What is required: All lines from the one with "The Blender Python" through the one with "return np.array(a, float)", and only those, are to be reproduced exactly, both ends included.

Records supplied:
□ □ □ □ □

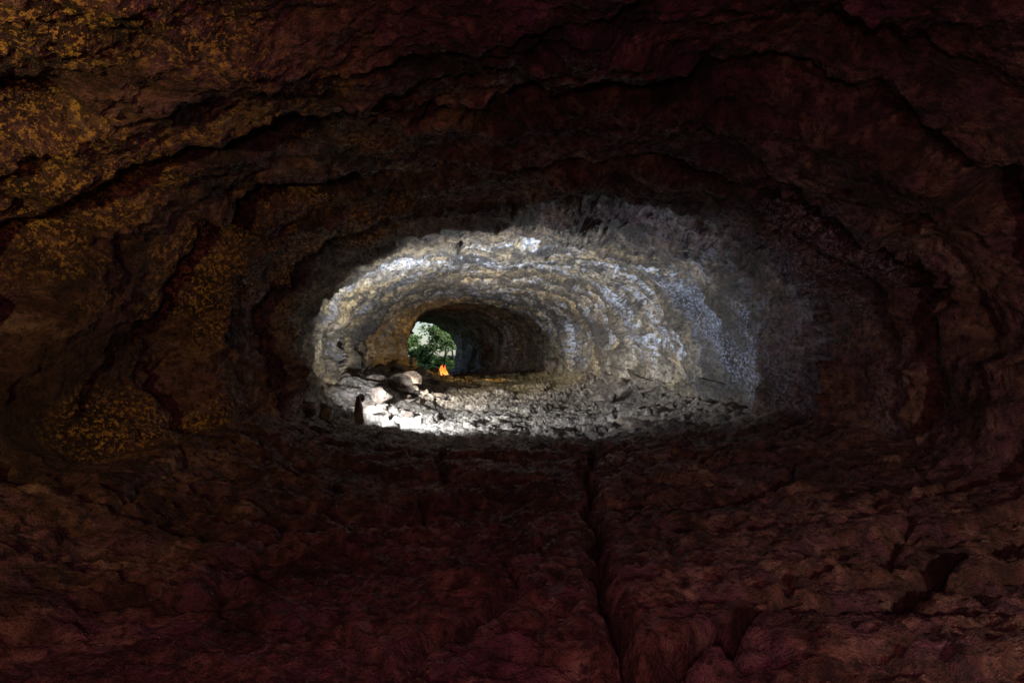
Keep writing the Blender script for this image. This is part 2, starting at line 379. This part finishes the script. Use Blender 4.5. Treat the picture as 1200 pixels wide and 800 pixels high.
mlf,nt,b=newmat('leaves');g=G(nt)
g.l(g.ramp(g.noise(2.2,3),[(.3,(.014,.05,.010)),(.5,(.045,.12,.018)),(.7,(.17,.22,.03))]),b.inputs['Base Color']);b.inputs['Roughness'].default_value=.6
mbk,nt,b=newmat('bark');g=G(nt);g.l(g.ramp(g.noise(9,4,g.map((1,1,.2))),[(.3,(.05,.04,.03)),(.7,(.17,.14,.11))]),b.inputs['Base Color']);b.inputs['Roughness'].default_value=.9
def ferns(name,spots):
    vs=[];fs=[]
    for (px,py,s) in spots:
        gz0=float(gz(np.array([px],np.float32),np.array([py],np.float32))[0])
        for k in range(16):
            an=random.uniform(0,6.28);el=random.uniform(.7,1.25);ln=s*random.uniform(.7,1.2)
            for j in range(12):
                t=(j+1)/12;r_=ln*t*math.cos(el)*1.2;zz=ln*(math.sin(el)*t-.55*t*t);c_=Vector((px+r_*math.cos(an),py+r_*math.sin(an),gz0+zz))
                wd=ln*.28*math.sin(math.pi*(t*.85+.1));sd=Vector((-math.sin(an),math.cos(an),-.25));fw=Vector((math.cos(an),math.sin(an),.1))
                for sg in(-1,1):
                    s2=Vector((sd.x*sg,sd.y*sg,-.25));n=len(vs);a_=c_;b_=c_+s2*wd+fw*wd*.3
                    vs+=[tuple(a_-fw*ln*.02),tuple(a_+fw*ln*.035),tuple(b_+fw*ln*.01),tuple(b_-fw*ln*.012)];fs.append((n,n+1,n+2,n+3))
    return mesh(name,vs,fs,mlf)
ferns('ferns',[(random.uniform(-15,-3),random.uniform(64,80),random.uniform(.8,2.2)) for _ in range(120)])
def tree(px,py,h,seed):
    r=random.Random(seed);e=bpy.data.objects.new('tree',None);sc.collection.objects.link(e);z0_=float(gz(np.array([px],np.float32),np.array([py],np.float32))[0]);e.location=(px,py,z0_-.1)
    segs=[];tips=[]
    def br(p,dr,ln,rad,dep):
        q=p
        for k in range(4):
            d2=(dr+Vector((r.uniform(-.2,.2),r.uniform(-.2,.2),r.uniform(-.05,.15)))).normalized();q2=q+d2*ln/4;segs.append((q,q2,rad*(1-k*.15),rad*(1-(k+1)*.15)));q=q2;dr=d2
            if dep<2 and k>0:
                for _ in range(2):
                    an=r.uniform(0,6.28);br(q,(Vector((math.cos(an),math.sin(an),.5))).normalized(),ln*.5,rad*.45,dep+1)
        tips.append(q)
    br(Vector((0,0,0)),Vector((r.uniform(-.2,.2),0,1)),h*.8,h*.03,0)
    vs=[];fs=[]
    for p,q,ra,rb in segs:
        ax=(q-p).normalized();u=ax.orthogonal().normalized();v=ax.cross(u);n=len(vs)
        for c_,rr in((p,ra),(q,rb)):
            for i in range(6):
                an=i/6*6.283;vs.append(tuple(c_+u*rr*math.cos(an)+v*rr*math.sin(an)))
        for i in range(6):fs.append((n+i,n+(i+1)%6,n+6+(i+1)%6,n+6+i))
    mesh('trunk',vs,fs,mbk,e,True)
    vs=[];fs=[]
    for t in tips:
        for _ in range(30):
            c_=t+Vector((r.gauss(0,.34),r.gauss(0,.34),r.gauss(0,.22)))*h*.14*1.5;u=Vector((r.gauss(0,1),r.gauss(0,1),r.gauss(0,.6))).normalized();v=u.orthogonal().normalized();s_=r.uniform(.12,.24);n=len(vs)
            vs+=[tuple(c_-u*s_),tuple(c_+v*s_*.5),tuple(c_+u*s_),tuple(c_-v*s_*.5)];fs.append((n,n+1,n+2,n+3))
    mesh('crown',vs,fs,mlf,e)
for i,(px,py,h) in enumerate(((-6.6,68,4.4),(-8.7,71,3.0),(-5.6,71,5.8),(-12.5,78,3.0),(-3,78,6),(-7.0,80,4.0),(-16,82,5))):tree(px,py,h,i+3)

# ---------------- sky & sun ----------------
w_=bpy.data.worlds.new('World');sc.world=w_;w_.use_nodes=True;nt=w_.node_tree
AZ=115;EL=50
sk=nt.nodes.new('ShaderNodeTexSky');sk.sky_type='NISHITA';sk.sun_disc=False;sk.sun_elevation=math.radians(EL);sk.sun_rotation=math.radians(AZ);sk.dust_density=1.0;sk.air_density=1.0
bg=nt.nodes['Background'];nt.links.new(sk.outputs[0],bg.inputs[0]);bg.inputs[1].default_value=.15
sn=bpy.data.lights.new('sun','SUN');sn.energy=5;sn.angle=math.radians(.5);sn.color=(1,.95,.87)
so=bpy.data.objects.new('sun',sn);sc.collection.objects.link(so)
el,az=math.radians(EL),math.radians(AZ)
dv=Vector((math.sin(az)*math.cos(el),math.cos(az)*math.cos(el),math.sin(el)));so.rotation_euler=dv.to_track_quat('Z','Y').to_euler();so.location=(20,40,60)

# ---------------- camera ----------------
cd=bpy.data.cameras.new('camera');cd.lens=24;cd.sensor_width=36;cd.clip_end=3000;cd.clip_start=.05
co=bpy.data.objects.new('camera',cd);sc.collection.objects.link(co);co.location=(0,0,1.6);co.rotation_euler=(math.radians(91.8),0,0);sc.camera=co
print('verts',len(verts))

□ □ □ □ □

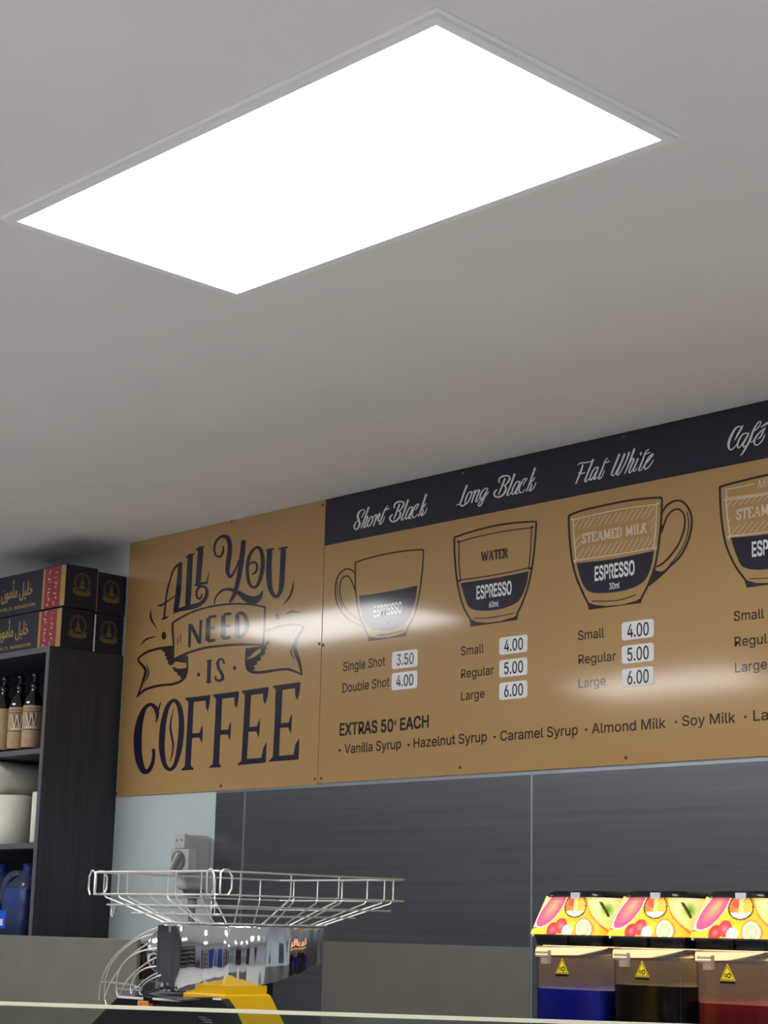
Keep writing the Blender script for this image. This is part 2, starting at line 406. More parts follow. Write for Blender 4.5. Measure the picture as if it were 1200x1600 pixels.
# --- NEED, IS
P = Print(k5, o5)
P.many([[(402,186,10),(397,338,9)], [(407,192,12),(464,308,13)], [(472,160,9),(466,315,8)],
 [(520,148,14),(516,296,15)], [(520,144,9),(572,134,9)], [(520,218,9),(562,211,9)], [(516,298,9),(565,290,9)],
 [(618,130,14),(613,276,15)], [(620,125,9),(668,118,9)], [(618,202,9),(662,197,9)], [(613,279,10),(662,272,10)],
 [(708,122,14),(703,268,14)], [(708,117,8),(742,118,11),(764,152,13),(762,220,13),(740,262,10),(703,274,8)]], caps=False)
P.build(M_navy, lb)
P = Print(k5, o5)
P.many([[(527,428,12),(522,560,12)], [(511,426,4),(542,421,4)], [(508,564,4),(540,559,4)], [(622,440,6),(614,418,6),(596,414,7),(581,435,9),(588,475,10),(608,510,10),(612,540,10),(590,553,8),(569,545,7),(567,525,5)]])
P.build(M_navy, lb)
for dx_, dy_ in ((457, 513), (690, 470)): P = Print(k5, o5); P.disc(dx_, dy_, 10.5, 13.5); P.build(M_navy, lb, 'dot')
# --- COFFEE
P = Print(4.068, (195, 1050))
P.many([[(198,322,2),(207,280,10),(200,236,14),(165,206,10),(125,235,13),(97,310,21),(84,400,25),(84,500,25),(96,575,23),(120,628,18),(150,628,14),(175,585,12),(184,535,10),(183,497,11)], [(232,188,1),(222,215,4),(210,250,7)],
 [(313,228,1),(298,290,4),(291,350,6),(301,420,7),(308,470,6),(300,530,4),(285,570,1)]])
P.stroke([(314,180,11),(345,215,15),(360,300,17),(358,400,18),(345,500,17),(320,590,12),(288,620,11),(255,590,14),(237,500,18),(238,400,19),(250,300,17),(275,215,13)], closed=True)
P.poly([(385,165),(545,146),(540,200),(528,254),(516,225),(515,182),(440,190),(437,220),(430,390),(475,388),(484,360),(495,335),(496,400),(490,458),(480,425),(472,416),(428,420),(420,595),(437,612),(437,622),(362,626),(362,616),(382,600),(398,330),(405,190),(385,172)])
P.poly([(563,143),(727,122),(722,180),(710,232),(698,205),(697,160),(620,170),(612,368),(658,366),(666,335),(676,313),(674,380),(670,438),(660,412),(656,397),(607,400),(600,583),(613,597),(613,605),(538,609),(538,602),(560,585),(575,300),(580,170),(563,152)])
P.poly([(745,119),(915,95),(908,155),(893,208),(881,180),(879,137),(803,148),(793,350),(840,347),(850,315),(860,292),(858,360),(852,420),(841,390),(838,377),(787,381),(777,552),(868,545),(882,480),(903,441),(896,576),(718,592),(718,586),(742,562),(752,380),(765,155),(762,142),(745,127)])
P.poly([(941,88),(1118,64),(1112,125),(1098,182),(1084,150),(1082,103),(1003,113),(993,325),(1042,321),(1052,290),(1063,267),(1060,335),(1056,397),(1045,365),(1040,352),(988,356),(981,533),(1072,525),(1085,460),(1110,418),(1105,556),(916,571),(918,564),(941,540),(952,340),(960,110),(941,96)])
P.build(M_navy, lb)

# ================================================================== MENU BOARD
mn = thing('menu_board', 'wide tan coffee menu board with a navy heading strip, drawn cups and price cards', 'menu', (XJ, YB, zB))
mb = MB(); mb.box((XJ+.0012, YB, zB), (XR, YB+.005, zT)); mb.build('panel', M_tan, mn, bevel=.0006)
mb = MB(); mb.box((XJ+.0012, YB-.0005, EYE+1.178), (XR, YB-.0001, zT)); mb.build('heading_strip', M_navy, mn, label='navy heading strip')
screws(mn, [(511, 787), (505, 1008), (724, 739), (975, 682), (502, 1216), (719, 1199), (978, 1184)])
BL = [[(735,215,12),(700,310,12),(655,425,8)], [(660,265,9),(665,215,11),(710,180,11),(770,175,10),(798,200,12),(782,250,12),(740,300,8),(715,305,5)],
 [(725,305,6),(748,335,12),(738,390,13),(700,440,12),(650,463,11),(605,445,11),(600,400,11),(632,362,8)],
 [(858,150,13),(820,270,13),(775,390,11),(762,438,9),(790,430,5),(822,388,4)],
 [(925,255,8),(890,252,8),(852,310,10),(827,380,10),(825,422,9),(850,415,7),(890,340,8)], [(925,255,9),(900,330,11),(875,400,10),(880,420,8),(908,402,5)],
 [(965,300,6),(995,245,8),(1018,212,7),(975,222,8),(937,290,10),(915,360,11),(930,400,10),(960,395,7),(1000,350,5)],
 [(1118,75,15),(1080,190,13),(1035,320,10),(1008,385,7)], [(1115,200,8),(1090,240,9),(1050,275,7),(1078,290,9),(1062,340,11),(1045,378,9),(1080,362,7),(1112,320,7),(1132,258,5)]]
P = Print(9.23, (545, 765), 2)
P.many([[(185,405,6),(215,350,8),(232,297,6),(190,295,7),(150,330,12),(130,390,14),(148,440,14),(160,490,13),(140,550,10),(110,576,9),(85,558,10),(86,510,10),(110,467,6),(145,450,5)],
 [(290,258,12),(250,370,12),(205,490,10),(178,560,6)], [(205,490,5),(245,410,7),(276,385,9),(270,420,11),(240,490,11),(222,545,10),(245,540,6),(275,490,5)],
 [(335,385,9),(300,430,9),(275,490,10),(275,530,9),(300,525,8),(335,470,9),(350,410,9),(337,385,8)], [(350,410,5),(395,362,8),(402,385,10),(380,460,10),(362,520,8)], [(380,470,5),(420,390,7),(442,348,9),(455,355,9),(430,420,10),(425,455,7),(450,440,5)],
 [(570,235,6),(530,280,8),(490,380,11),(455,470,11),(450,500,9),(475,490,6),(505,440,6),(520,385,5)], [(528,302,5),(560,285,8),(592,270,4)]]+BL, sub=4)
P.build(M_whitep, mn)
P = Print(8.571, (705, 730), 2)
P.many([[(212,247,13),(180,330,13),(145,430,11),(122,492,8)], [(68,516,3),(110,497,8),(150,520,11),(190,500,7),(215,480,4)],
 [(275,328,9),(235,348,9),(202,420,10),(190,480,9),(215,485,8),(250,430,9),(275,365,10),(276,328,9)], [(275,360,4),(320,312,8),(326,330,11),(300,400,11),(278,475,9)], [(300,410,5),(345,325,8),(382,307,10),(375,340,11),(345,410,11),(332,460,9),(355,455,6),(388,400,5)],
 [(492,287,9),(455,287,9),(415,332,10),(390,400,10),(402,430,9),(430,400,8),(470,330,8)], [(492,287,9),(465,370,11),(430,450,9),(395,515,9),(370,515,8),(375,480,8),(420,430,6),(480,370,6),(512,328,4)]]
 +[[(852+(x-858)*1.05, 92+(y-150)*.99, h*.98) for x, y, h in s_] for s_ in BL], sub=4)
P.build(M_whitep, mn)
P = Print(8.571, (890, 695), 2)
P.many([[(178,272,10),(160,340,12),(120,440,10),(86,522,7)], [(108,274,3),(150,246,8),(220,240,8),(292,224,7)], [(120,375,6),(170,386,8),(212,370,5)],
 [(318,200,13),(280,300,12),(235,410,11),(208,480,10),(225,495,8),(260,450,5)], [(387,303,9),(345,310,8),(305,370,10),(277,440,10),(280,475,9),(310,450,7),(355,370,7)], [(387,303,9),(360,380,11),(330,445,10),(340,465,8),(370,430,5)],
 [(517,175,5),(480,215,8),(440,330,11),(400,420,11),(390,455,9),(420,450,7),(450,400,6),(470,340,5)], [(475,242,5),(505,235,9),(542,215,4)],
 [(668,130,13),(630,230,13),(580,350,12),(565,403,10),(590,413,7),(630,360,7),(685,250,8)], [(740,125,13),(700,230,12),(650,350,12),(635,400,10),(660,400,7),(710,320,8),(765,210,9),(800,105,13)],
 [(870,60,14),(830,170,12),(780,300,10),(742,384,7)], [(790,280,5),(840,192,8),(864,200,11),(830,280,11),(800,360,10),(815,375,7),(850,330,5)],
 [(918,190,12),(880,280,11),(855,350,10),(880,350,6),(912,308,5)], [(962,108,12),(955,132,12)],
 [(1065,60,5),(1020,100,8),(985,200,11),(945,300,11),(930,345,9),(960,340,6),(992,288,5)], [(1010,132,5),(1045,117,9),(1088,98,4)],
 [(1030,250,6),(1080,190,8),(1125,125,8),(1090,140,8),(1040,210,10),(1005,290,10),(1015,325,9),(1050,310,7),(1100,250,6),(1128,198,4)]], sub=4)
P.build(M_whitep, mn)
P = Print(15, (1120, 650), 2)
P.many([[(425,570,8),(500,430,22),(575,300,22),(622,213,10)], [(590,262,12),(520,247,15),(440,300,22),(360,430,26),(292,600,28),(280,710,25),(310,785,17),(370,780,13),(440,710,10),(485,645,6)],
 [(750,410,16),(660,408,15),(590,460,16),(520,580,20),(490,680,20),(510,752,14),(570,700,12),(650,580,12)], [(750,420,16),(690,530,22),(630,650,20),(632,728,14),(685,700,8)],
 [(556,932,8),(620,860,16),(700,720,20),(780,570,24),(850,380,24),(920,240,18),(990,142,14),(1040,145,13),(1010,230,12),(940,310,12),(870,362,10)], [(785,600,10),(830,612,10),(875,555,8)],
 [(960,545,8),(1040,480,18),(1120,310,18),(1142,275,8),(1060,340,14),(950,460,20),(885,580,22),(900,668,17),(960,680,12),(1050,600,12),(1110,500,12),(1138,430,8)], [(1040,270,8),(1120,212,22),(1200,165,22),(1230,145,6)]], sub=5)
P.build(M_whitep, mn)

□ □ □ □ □

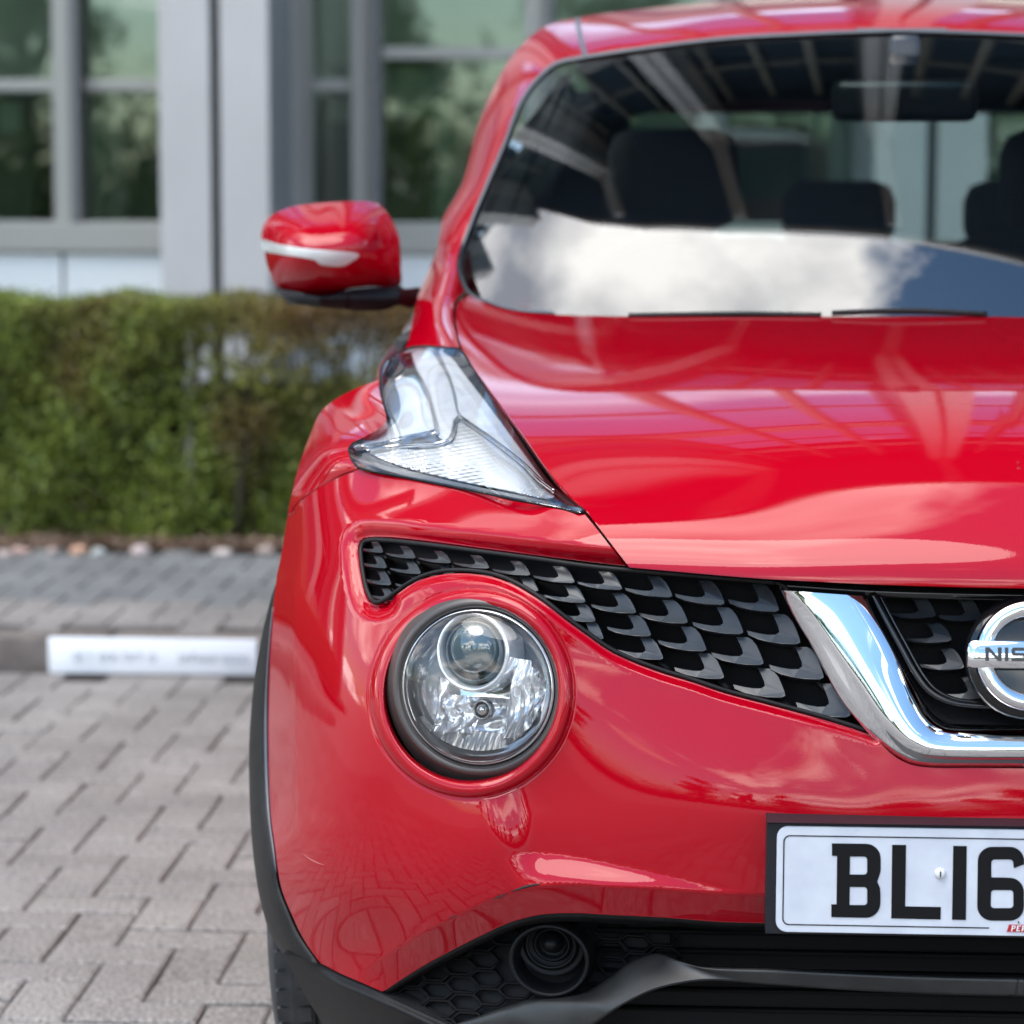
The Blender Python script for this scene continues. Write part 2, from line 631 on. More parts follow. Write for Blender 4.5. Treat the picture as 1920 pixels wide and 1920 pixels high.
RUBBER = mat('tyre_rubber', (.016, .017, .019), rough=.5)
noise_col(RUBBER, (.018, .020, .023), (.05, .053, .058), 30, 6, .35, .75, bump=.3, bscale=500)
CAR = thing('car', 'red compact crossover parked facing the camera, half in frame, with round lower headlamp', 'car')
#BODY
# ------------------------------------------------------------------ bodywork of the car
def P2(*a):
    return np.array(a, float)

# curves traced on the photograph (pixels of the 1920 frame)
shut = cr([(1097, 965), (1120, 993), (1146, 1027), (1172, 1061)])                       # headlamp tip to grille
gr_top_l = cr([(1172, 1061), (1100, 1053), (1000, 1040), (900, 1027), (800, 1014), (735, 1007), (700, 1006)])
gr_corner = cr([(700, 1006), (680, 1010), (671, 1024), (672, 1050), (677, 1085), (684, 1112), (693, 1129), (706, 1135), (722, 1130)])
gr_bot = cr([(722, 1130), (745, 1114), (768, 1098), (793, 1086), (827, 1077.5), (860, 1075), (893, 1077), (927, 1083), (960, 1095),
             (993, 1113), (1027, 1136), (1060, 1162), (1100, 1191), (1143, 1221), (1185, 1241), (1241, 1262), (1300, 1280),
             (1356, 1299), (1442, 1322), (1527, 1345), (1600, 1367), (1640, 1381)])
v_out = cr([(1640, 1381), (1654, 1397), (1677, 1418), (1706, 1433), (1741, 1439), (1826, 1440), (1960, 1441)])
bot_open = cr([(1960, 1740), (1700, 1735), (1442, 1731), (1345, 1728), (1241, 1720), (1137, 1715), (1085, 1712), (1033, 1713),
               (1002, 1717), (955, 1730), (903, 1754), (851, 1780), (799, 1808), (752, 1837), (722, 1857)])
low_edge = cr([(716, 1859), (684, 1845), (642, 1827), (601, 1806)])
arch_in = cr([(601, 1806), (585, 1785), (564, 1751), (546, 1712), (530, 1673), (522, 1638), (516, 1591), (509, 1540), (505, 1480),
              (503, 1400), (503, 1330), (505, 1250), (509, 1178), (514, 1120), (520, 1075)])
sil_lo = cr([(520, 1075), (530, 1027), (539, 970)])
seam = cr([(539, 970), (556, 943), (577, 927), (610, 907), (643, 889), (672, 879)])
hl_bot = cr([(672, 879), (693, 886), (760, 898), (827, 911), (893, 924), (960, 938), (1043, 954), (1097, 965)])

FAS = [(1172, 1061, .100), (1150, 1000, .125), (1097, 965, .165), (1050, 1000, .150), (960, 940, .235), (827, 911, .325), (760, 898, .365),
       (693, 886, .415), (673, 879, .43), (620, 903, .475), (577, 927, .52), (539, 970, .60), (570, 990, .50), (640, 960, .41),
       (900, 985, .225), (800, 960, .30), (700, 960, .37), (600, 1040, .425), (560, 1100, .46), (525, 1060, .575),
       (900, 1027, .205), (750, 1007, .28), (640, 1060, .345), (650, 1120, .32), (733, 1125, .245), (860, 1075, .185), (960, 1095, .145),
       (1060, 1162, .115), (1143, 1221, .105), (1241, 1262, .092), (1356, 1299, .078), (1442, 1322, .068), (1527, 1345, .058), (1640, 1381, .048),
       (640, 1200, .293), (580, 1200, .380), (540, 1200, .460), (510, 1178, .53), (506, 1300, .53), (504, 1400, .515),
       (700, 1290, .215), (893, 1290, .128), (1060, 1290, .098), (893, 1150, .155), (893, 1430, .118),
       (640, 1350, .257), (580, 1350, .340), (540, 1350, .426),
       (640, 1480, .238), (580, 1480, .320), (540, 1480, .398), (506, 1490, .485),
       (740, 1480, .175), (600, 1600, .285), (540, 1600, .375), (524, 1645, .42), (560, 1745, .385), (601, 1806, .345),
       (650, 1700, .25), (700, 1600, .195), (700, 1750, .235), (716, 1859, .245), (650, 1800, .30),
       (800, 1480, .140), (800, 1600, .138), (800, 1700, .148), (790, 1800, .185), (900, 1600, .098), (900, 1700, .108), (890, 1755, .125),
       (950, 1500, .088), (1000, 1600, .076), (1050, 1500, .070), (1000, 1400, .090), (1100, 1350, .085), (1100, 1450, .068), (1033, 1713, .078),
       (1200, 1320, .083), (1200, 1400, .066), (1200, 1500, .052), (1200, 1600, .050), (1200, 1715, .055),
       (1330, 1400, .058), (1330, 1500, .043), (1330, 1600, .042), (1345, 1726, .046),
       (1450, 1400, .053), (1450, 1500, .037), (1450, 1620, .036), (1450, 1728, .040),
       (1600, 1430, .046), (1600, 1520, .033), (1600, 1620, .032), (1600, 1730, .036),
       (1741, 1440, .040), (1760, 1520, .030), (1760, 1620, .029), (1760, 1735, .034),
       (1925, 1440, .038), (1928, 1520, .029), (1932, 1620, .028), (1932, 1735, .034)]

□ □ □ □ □

The response:
The Blender Python script for this scene continues. Write part 2, from line 631 on. More parts follow. Write for Blender 4.5. Treat the picture as 1920 pixels wide and 1920 pixels high.
RUBBER = mat('tyre_rubber', (.016, .017, .019), rough=.5)
noise_col(RUBBER, (.018, .020, .023), (.05, .053, .058), 30, 6, .35, .75, bump=.3, bscale=500)
CAR = thing('car', 'red compact crossover parked facing the camera, half in frame, with round lower headlamp', 'car')
#BODY
# ------------------------------------------------------------------ bodywork of the car
def P2(*a):
    return np.array(a, float)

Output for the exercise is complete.